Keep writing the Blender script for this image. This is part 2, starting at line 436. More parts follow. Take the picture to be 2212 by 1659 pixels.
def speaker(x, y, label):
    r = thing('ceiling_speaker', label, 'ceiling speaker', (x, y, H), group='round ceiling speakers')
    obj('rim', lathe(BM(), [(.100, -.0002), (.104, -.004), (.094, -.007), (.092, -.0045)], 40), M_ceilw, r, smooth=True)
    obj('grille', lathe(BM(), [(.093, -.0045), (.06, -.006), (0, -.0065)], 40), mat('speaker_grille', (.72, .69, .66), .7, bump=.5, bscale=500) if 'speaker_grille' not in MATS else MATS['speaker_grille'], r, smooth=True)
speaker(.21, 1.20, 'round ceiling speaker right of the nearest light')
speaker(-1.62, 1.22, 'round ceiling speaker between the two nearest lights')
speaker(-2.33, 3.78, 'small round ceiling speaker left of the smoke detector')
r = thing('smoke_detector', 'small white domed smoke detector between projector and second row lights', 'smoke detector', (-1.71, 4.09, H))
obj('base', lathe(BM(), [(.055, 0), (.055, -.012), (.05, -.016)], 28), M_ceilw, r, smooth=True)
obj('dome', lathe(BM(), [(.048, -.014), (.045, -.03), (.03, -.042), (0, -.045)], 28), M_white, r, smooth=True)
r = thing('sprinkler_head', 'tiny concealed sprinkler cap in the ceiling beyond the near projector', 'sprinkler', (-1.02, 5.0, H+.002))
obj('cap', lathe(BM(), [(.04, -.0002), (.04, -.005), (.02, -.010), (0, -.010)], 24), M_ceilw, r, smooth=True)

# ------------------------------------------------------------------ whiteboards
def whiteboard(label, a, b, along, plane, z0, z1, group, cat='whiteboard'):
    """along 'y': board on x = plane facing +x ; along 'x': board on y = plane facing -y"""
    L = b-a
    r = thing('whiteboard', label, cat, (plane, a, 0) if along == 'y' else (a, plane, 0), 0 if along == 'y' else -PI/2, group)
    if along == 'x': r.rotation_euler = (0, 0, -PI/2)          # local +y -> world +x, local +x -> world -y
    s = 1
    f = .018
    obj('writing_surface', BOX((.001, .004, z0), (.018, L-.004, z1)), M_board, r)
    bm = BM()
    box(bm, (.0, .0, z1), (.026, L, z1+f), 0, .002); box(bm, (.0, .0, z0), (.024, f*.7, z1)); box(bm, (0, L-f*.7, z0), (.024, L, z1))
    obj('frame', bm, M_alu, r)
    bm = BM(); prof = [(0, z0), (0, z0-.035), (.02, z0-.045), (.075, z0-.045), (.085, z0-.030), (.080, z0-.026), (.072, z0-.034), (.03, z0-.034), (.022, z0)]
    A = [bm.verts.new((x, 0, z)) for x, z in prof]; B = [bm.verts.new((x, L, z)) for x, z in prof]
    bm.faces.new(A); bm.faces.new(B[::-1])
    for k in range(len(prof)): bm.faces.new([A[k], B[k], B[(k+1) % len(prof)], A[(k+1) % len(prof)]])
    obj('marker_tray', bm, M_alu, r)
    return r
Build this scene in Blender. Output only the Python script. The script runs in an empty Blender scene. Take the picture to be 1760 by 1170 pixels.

──────────────────────────────

# What you are asked to do:
Print from the first line through the line that contains "24), M_ceilw, r, smooth=True)", please, including both, and leave out every line outside that stretch.

# Response:
Keep writing the Blender script for this image. This is part 2, starting at line 436. More parts follow. Take the picture to be 2212 by 1659 pixels.
def speaker(x, y, label):
    r = thing('ceiling_speaker', label, 'ceiling speaker', (x, y, H), group='round ceiling speakers')
    obj('rim', lathe(BM(), [(.100, -.0002), (.104, -.004), (.094, -.007), (.092, -.0045)], 40), M_ceilw, r, smooth=True)
    obj('grille', lathe(BM(), [(.093, -.0045), (.06, -.006), (0, -.0065)], 40), mat('speaker_grille', (.72, .69, .66), .7, bump=.5, bscale=500) if 'speaker_grille' not in MATS else MATS['speaker_grille'], r, smooth=True)
speaker(.21, 1.20, 'round ceiling speaker right of the nearest light')
speaker(-1.62, 1.22, 'round ceiling speaker between the two nearest lights')
speaker(-2.33, 3.78, 'small round ceiling speaker left of the smoke detector')
r = thing('smoke_detector', 'small white domed smoke detector between projector and second row lights', 'smoke detector', (-1.71, 4.09, H))
obj('base', lathe(BM(), [(.055, 0), (.055, -.012), (.05, -.016)], 28), M_ceilw, r, smooth=True)
obj('dome', lathe(BM(), [(.048, -.014), (.045, -.03), (.03, -.042), (0, -.045)], 28), M_white, r, smooth=True)
r = thing('sprinkler_head', 'tiny concealed sprinkler cap in the ceiling beyond the near projector', 'sprinkler', (-1.02, 5.0, H+.002))
obj('cap', lathe(BM(), [(.04, -.0002), (.04, -.005), (.02, -.010), (0, -.010)], 24), M_ceilw, r, smooth=True)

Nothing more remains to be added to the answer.